## WORK TO BE COMPLETED
Write the records out again exactly, leaving no images in.

## DATA TO USE
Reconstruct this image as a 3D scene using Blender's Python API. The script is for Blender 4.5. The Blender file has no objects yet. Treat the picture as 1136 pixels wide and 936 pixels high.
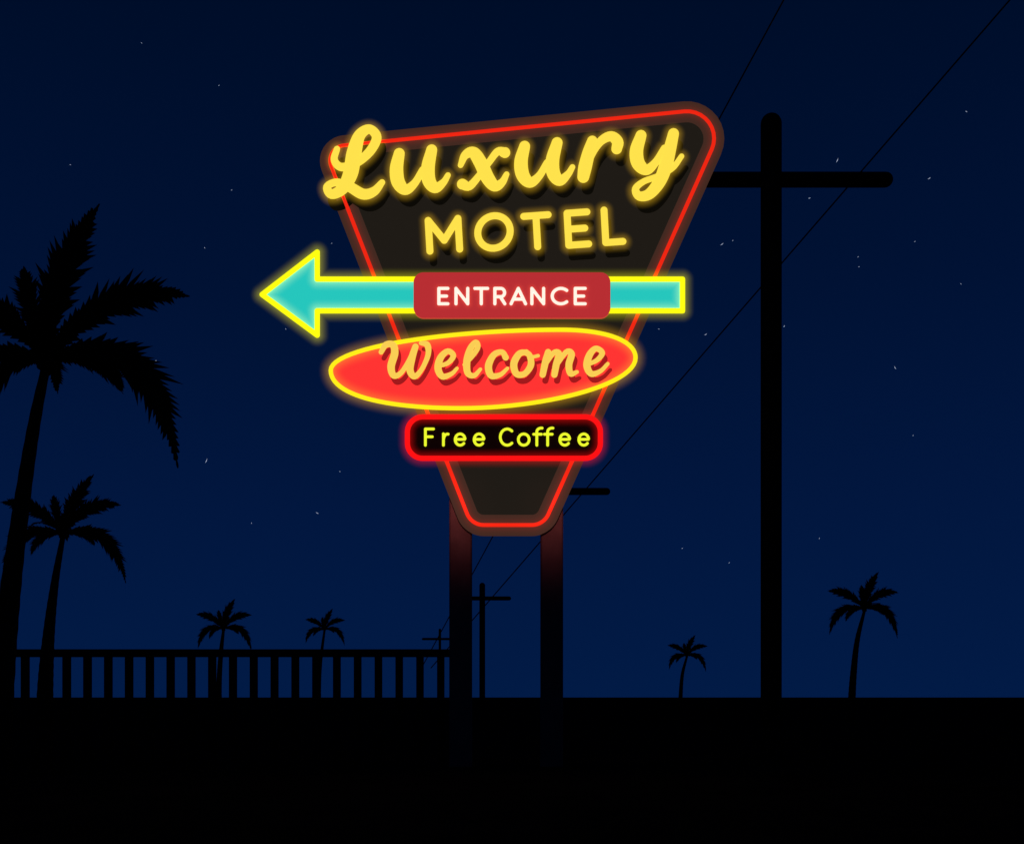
import bpy, math, random
import numpy as np
from mathutils import Vector
random.seed(7)
scene=bpy.context.scene
scene.view_settings.view_transform='Standard'
scene.view_settings.look='None'
scene.view_settings.exposure=0

# ---------------------------------------------------------------- helpers
def lin(c):
    out=[]
    for v in c[:3]:
        v=v/255.0
        out.append(v/12.92 if v<=0.04045 else ((v+0.055)/1.055)**2.4)
    return (*out,1.0)

def mat_paint(name,base,rough=0.8,emis=None,noise=0.0,nscale=3.0,spec=0.1):
    m=bpy.data.materials.new(name); m.use_nodes=True
    nt=m.node_tree; b=nt.nodes['Principled BSDF']
    b.inputs['Roughness'].default_value=rough
    b.inputs['Specular IOR Level'].default_value=spec
    b.inputs['Base Color'].default_value=(*base,1)
    if noise>0:
        tc=nt.nodes.new('ShaderNodeTexCoord'); n=nt.nodes.new('ShaderNodeTexNoise')
        n.inputs['Scale'].default_value=nscale; n.inputs['Detail'].default_value=6
        r=nt.nodes.new('ShaderNodeValToRGB')
        r.color_ramp.elements[0].color=(*[c*(1-noise) for c in base],1)
        r.color_ramp.elements[1].color=(*[c*(1+noise) for c in base],1)
        r.color_ramp.elements[0].position=.3; r.color_ramp.elements[1].position=.7
        nt.links.new(tc.outputs['Object'],n.inputs['Vector'])
        nt.links.new(n.outputs['Fac'],r.inputs['Fac'])
        nt.links.new(r.outputs['Color'],b.inputs['Base Color'])
    if emis is not None:
        b.inputs['Emission Color'].default_value=lin(emis)
        b.inputs['Emission Strength'].default_value=1.0
        if name not in ('red_lightbox','teal_lightbox'):
            try: m.cycles.emission_sampling='NONE'
            except Exception: pass
    return m

def mat_glow(name):
    m=bpy.data.materials.new(name); m.use_nodes=True
    nt=m.node_tree; nt.nodes.clear()
    o=nt.nodes.new('ShaderNodeOutputMaterial'); a=nt.nodes.new('ShaderNodeAddShader')
    t=nt.nodes.new('ShaderNodeBsdfTransparent'); e=nt.nodes.new('ShaderNodeEmission')
    at=nt.nodes.new('ShaderNodeAttribute'); at.attribute_name='painted_glow'
    nt.links.new(at.outputs['Color'],e.inputs['Color'])
    nt.links.new(t.outputs[0],a.inputs[0]); nt.links.new(e.outputs[0],a.inputs[1])
    nt.links.new(a.outputs[0],o.inputs['Surface'])
    try: m.cycles.emission_sampling='NONE'
    except Exception: pass
    return m

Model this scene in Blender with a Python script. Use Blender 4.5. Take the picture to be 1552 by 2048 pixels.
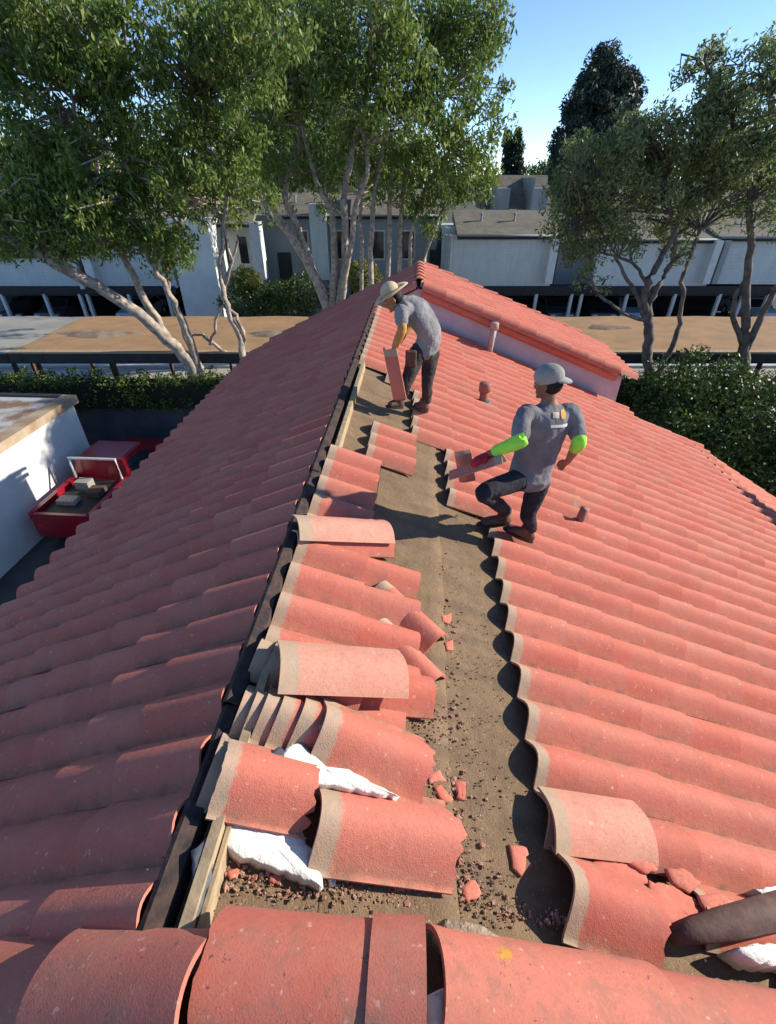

## ANSWER TO THE PROBLEM
Reconstruct this image as a 3D scene using Blender's Python API. The script is for Blender 4.5. The Blender file has no objects yet. Treat the picture as 1136 pixels wide and 936 pixels high.
import bpy, math, random
import numpy as np
from mathutils import Vector
random.seed(7)
scene=bpy.context.scene
scene.view_settings.view_transform='Standard'
scene.view_settings.look='None'
scene.view_settings.exposure=0

# ---------------------------------------------------------------- helpers
def lin(c):
    out=[]
    for v in c[:3]:
        v=v/255.0
        out.append(v/12.92 if v<=0.04045 else ((v+0.055)/1.055)**2.4)
    return (*out,1.0)

def mat_paint(name,base,rough=0.8,emis=None,noise=0.0,nscale=3.0,spec=0.1):
    m=bpy.data.materials.new(name); m.use_nodes=True
    nt=m.node_tree; b=nt.nodes['Principled BSDF']
    b.inputs['Roughness'].default_value=rough
    b.inputs['Specular IOR Level'].default_value=spec
    b.inputs['Base Color'].default_value=(*base,1)
    if noise>0:
        tc=nt.nodes.new('ShaderNodeTexCoord'); n=nt.nodes.new('ShaderNodeTexNoise')
        n.inputs['Scale'].default_value=nscale; n.inputs['Detail'].default_value=6
        r=nt.nodes.new('ShaderNodeValToRGB')
        r.color_ramp.elements[0].color=(*[c*(1-noise) for c in base],1)
        r.color_ramp.elements[1].color=(*[c*(1+noise) for c in base],1)
        r.color_ramp.elements[0].position=.3; r.color_ramp.elements[1].position=.7
        nt.links.new(tc.outputs['Object'],n.inputs['Vector'])
        nt.links.new(n.outputs['Fac'],r.inputs['Fac'])
        nt.links.new(r.outputs['Color'],b.inputs['Base Color'])
    if emis is not None:
        b.inputs['Emission Color'].default_value=lin(emis)
        b.inputs['Emission Strength'].default_value=1.0
        if name not in ('red_lightbox','teal_lightbox'):
            try: m.cycles.emission_sampling='NONE'
            except Exception: pass
    return m

def mat_glow(name):
    m=bpy.data.materials.new(name); m.use_nodes=True
    nt=m.node_tree; nt.nodes.clear()
    o=nt.nodes.new('ShaderNodeOutputMaterial'); a=nt.nodes.new('ShaderNodeAddShader')
    t=nt.nodes.new('ShaderNodeBsdfTransparent'); e=nt.nodes.new('ShaderNodeEmission')
    at=nt.nodes.new('ShaderNodeAttribute'); at.attribute_name='painted_glow'
    nt.links.new(at.outputs['Color'],e.inputs['Color'])
    nt.links.new(t.outputs[0],a.inputs[0]); nt.links.new(e.outputs[0],a.inputs[1])
    nt.links.new(a.outputs[0],o.inputs['Surface'])
    try: m.cycles.emission_sampling='NONE'
    except Exception: pass
    return m

Model this scene in Blender with a Python script. Use Blender 4.5. Take the picture to be 1552 by 2048 pixels.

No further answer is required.